EXERCISE
Write out word for word each line of the records, beginning at the first and stopping after the line with "col = sc.collection". Leave the pictures out.

RECORDS TO PROCESS
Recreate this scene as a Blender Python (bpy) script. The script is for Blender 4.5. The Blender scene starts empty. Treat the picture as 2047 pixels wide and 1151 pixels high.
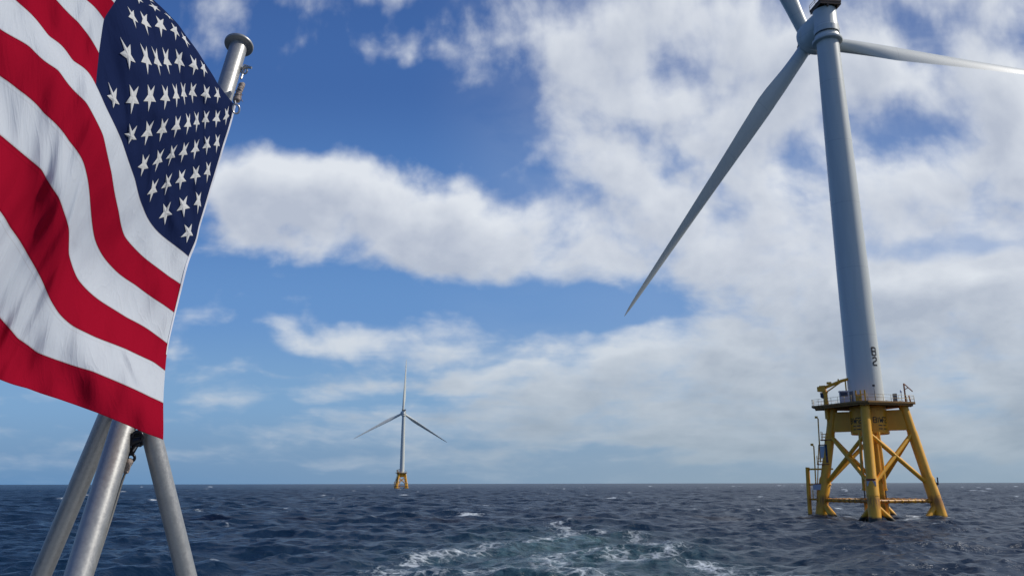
import bpy, math, random
import numpy as np
from mathutils import Vector, Matrix
R = math.radians
rng = np.random.default_rng(7); random.seed(7)
sc = bpy.context.scene
col = sc.collection

# ------------------------------------------------------------------ camera
FPX, CX, CY, EYE = 1576.0, 1023.5, 575.5, 6.2          # photo pixels, metres above the sea
PITCH, ROLL = math.atan(390.5 / FPX), R(0.11)
_r0, _u0 = np.array([1, 0, 0.]), np.array([0, -math.sin(PITCH), math.cos(PITCH)])
FW = np.array([0, math.cos(PITCH), math.sin(PITCH)])
RT = _r0 * math.cos(ROLL) - _u0 * math.sin(ROLL)
UP = _u0 * math.cos(ROLL) + _r0 * math.sin(ROLL)
cam_d = bpy.data.cameras.new('camera'); cam = bpy.data.objects.new('camera', cam_d); col.objects.link(cam)
M = Matrix(((RT[0], UP[0], -FW[0], 0), (RT[1], UP[1], -FW[1], 0), (RT[2], UP[2], -FW[2], EYE), (0, 0, 0, 1)))
cam.matrix_world = M
cam_d.sensor_width = 36; cam_d.lens = 36 * FPX / 2047
cam_d.clip_start = 0.05; cam_d.clip_end = 200000
cam_d.dof.use_dof = True; cam_d.dof.focus_distance = 2.3; cam_d.dof.aperture_fstop = 22
sc.camera = cam

def ray(px, py):
    px = np.asarray(px, float); py = np.asarray(py, float)
    return ((px - CX) / FPX)[..., None] * RT + ((CY - py) / FPX)[..., None] * UP + FW
EYEV = np.array([0, 0, EYE])
def at_z(px, py, z):
    d = ray(px, py); return EYEV + d * ((z - EYE) / d[..., 2])[..., None]
def at_d(px, py, dep):
    return EYEV + ray(px, py) * np.asarray(dep, float)[..., None]

# ------------------------------------------------------------------ light
SUN_AZ, SUN_EL = R(87), R(40)                           # azimuth to the right of the view
sd = Vector((math.sin(SUN_AZ) * math.cos(SUN_EL), math.cos(SUN_AZ) * math.cos(SUN_EL), math.sin(SUN_EL)))
sun_d = bpy.data.lights.new('sun', 'SUN'); sun_d.energy = 3.5; sun_d.angle = R(1.0); sun_d.color = (1, .95, .87)
sun = bpy.data.objects.new('sun', sun_d); col.objects.link(sun)
sun.rotation_euler = sd.to_track_quat('Z', 'Y').to_euler()
sc.view_settings.view_transform = 'Standard'; sc.view_settings.look = 'None'
sc.view_settings.exposure = 0.0; sc.view_settings.gamma = 1

# ------------------------------------------------------------------ node helper
class NT:
    def __init__(s, tree): s.t = tree; s.n = tree.nodes; s.l = tree.links
    def new(s, typ, **kw):
        n = s.n.new(typ)
        for k, v in kw.items(): setattr(n, k, v)
        return n
    def set(s, sock, v):
        if isinstance(v, bpy.types.NodeSocket): s.l.new(v, sock)
        elif v is not None: sock.default_value = v
    def math(s, op, a, b=None, c=None, clamp=False):
        n = s.new('ShaderNodeMath', operation=op, use_clamp=clamp)
        s.set(n.inputs[0], a); s.set(n.inputs[1], b); s.set(n.inputs[2], c); return n.outputs[0]
    def vmath(s, op, a, b=None, out=0):
        n = s.new('ShaderNodeVectorMath', operation=op)
        s.set(n.inputs[0], a); s.set(n.inputs[1], b); return n.outputs[out]
    def xyz(s, x, y, z=0.):
        n = s.new('ShaderNodeCombineXYZ'); s.set(n.inputs[0], x); s.set(n.inputs[1], y); s.set(n.inputs[2], z); return n.outputs[0]
    def sep(s, v):
        n = s.new('ShaderNodeSeparateXYZ'); s.set(n.inputs[0], v); return n.outputs
    def noise(s, vec, scale, detail=4, rough=.5, dist=0., dim='3D', w=None, lac=2.):
        n = s.new('ShaderNodeTexNoise', noise_dimensions=dim)
        s.set(n.inputs['Vector'], vec); s.set(n.inputs['Scale'], scale); s.set(n.inputs['Detail'], detail)
        s.set(n.inputs['Roughness'], rough); s.set(n.inputs['Distortion'], dist); s.set(n.inputs['Lacunarity'], lac)
        if w is not None: s.set(n.inputs['W'], w)
        return n
    def mapr(s, v, a, b, c=0., d=1., mode='SMOOTHSTEP'):
        n = s.new('ShaderNodeMapRange', interpolation_type=mode)
        for i, x in enumerate((v, a, b, c, d)): s.set(n.inputs[i], x)
        return n.outputs[0]
    def mix(s, f, a, b, typ='MIX'):
        n = s.new('ShaderNodeMix', data_type='RGBA', blend_type=typ)
        s.set(n.inputs[0], f); s.set(n.inputs[6], a); s.set(n.inputs[7], b); return n.outputs[2]
    def mixf(s, f, a, b):
        n = s.new('ShaderNodeMix', data_type='FLOAT')
        s.set(n.inputs[0], f); s.set(n.inputs[2], a); s.set(n.inputs[3], b); return n.outputs[0]
def c4(*c): return (c[0], c[1], c[2], 1.)
def s2l(r, g, b):
    f = lambda x: ((x / 255 + .055) / 1.055) ** 2.4 if x > 10 else x / 255 / 12.92
    return (f(r), f(g), f(b), 1.)

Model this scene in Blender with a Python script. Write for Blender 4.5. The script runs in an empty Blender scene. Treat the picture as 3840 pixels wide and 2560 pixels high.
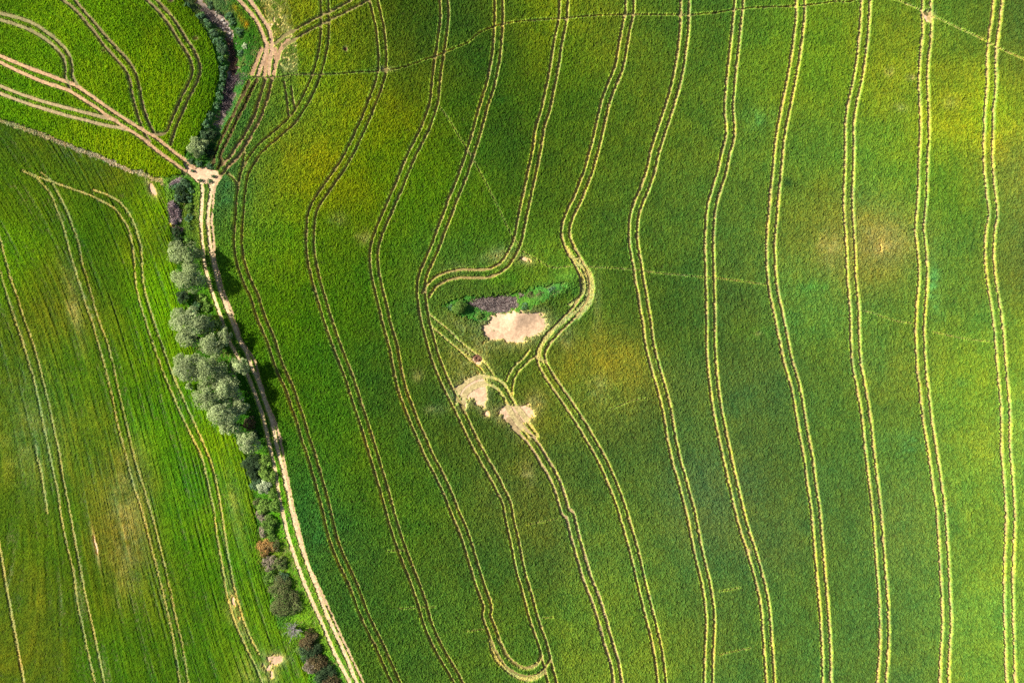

THE REPLY
Recreate this scene as a Blender Python (bpy) script. The script is for Blender 4.5. The Blender scene starts empty. Treat the picture as 2047 pixels wide and 1151 pixels high.
import bpy, math, random
import numpy as np
from mathutils import Vector, Matrix
R = math.radians
rng = np.random.default_rng(7); random.seed(7)
sc = bpy.context.scene
col = sc.collection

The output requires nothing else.